A Chinese rover has found evidence that there was liquid water on Mars far more recently than we thought — a discovery that could affect plans to one day colonize the Red Planet.
Liquid water on Mars: Based on past research, scientists believed there was liquid water on Mars up until about 3 billion years ago — the point at which the planet’s dry “Amazonian” epoch began and the geological era before it (the “Hesperian” epoch) ended.
“Hydrated minerals and ground ice can be used as the important water resource on Mars.”
Yang Liu
Understanding the history of liquid water on Mars can help us predict how much water remains on the Red Planet, in the form of ice or hydrated minerals. We might then be able to use that existing water on Mars to support crewed missions.
“One of the most important resources for human explorers is water,” lead study author Yang Liu from the Chinese Academy of Sciences (CAS) told CNN. “Hydrated minerals, which contain structural water, and ground ice can be used as the important water resource on Mars.”
What’s new? After landing on Mars in May 2021, China’s Zhurong rover began collecting data on soil samples. When researchers from CAS and the University of Copenhagen analyzed some of that data, they found evidence of water in samples that were just 700 million years old.

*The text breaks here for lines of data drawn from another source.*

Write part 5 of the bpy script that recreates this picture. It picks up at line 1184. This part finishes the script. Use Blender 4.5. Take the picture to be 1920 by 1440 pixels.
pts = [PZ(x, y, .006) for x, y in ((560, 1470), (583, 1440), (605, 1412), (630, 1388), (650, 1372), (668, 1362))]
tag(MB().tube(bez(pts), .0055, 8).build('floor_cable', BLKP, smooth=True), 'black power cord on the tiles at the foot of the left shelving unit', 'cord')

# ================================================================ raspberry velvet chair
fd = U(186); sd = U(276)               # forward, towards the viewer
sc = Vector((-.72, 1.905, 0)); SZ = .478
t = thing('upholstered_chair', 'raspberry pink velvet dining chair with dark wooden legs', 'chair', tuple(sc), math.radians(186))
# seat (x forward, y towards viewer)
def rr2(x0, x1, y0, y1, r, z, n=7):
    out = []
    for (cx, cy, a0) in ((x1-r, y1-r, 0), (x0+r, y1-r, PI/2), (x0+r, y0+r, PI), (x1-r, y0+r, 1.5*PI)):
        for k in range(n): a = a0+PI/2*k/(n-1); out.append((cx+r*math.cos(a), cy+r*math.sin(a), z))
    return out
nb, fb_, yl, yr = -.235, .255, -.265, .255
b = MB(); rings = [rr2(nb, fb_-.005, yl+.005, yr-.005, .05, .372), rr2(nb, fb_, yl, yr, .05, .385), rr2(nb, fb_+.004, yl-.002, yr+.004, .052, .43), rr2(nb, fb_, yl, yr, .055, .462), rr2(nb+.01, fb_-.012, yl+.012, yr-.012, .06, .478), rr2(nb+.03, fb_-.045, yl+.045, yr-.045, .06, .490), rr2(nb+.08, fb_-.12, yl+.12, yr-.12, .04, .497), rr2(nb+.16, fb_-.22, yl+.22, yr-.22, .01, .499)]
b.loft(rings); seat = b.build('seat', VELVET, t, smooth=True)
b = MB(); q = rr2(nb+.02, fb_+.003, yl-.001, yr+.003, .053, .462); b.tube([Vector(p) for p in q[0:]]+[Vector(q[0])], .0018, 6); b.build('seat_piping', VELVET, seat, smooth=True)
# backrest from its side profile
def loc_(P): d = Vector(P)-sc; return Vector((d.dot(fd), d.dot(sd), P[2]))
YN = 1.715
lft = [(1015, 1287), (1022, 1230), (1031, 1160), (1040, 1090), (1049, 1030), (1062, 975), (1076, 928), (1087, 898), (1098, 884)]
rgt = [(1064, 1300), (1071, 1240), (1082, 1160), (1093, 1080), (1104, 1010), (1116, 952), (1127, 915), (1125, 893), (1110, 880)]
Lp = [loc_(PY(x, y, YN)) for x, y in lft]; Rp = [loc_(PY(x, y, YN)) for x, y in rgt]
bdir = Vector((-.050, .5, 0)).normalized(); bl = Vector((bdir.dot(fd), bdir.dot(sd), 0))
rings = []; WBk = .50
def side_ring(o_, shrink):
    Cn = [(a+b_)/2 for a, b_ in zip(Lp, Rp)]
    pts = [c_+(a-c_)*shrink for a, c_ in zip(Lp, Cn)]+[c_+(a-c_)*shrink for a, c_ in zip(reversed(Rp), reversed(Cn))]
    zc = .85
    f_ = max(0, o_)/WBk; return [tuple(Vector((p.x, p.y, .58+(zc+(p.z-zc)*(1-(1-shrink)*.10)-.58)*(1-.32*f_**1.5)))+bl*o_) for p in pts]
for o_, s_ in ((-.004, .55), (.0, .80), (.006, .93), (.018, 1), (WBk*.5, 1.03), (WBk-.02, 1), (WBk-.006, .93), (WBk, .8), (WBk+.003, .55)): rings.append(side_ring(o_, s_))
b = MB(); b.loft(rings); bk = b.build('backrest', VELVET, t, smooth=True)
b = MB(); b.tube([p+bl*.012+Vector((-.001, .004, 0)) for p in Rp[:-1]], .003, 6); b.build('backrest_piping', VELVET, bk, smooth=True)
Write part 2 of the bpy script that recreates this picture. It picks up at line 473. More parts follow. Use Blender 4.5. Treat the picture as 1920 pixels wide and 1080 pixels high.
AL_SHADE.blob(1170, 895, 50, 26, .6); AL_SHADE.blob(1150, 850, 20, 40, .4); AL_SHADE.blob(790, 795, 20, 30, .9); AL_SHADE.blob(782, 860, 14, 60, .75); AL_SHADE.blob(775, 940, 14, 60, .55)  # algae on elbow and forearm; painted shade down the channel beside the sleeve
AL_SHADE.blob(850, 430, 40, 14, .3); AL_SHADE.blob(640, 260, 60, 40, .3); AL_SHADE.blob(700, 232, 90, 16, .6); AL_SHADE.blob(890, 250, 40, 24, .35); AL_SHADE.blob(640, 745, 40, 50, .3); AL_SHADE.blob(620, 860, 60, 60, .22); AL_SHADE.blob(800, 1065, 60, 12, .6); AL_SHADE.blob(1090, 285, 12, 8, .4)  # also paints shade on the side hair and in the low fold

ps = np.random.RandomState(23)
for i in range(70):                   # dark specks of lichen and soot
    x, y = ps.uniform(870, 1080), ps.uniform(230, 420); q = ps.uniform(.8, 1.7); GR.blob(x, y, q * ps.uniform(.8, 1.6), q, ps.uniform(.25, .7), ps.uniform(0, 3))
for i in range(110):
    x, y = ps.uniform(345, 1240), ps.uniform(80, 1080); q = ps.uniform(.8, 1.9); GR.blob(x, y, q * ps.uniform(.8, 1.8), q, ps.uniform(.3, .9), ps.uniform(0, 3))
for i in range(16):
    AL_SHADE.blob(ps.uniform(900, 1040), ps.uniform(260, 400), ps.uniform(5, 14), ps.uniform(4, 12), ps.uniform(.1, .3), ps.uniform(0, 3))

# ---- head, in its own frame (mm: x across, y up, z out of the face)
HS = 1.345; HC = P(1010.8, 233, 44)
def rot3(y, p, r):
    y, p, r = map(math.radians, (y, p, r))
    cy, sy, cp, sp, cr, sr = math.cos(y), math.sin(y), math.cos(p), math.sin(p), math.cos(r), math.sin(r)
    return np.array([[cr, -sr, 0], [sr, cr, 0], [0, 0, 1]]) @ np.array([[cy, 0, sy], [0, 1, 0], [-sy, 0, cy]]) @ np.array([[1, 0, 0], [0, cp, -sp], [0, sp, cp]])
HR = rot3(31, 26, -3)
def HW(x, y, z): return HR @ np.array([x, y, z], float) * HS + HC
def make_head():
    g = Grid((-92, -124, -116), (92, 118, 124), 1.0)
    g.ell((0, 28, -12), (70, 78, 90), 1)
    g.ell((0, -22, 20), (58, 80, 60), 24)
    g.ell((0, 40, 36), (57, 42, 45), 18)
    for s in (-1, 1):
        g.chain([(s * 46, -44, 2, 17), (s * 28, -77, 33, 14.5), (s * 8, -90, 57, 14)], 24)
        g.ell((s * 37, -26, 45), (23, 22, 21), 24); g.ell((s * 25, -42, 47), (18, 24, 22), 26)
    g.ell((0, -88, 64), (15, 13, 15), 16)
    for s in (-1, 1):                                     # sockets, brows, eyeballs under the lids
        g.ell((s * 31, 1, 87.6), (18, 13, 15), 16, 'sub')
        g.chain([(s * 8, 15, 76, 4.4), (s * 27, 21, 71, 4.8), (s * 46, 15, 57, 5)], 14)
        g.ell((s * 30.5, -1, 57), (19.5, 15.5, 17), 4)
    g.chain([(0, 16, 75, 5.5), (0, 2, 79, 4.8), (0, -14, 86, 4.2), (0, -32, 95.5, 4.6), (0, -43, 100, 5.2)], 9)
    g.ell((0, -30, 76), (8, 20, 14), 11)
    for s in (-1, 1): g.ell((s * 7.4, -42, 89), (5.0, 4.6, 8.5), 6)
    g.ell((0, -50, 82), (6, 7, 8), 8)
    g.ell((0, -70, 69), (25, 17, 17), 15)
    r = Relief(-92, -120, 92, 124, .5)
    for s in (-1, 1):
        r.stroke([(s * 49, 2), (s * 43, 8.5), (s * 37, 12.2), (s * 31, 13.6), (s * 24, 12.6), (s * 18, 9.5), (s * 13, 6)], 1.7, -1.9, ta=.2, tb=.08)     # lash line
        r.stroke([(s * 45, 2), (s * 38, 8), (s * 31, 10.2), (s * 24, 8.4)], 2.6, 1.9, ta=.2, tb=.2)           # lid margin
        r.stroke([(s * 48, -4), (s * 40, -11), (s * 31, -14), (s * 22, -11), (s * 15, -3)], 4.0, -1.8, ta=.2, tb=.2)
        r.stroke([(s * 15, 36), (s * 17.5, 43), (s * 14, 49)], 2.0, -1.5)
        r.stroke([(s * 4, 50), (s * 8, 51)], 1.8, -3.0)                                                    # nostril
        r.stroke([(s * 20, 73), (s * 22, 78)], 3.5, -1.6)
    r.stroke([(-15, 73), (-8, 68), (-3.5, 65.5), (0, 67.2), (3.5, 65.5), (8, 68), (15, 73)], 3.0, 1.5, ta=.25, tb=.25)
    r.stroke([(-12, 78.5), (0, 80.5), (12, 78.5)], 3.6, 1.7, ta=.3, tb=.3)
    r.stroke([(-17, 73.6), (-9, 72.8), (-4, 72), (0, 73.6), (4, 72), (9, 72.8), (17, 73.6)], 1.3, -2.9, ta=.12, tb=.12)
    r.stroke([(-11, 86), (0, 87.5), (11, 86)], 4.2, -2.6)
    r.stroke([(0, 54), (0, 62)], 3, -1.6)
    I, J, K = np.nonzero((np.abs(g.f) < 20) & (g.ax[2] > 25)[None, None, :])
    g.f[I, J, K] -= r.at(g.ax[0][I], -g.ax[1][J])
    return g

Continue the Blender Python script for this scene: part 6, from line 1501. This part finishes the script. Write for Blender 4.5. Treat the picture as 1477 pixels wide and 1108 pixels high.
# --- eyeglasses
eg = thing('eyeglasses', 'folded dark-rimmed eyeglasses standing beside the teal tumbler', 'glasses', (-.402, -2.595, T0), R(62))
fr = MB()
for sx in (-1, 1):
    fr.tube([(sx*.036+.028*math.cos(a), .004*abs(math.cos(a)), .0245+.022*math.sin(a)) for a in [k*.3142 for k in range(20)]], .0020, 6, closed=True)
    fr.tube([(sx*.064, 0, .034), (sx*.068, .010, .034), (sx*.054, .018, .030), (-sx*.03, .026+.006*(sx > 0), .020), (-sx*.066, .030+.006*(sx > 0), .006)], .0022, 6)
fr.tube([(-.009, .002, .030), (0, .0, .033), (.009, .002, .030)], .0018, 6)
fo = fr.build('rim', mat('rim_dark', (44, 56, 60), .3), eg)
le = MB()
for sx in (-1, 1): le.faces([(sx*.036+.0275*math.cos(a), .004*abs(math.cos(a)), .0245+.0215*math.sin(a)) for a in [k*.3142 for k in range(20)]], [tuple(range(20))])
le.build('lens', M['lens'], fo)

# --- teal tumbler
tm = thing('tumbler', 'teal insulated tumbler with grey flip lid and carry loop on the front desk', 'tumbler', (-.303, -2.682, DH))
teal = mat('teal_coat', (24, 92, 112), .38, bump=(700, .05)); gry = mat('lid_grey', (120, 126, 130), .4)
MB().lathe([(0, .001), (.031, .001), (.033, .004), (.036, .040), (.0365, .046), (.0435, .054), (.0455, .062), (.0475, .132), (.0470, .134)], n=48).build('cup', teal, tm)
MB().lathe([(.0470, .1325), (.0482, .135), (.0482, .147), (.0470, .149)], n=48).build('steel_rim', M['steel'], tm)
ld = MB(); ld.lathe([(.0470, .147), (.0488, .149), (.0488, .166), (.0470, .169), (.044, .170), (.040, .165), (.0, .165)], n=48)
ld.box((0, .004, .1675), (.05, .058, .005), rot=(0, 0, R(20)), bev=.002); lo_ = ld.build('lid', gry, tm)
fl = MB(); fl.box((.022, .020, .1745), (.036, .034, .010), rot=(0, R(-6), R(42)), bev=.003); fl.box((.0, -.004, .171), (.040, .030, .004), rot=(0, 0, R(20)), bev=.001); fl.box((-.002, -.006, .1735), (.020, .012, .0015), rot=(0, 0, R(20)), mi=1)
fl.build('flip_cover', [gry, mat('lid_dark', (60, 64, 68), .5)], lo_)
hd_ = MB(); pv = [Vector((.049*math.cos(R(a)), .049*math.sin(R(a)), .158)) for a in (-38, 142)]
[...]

This suggests that the area being explored by the Zhurong rover — Mars’ Utopia Planitia, a plain in a huge impact crater — was home to a “substantial” amount of liquid water at a time when we thought Mars’ surface was already dried up.
Looking ahead: The data used for this study was collected during Zhurong’s first 92 Martian days (sols) of exploration. The rover has now spent 350 sols on Mars, traveling more than a mile across its surface.
The whole time it’s been collecting data that could further inform our understanding of liquid water on Mars.
“One of the major things we’ll have to find out and that I look forward to seeing from the Zhurong rover is how extensive these ‘young’ water-bearing minerals are,” Eva Scheller, a planetary scientist at CalTech, who wasn’t involved in the study, told Space. “Are they common or uncommon in these ‘young’ rocks?”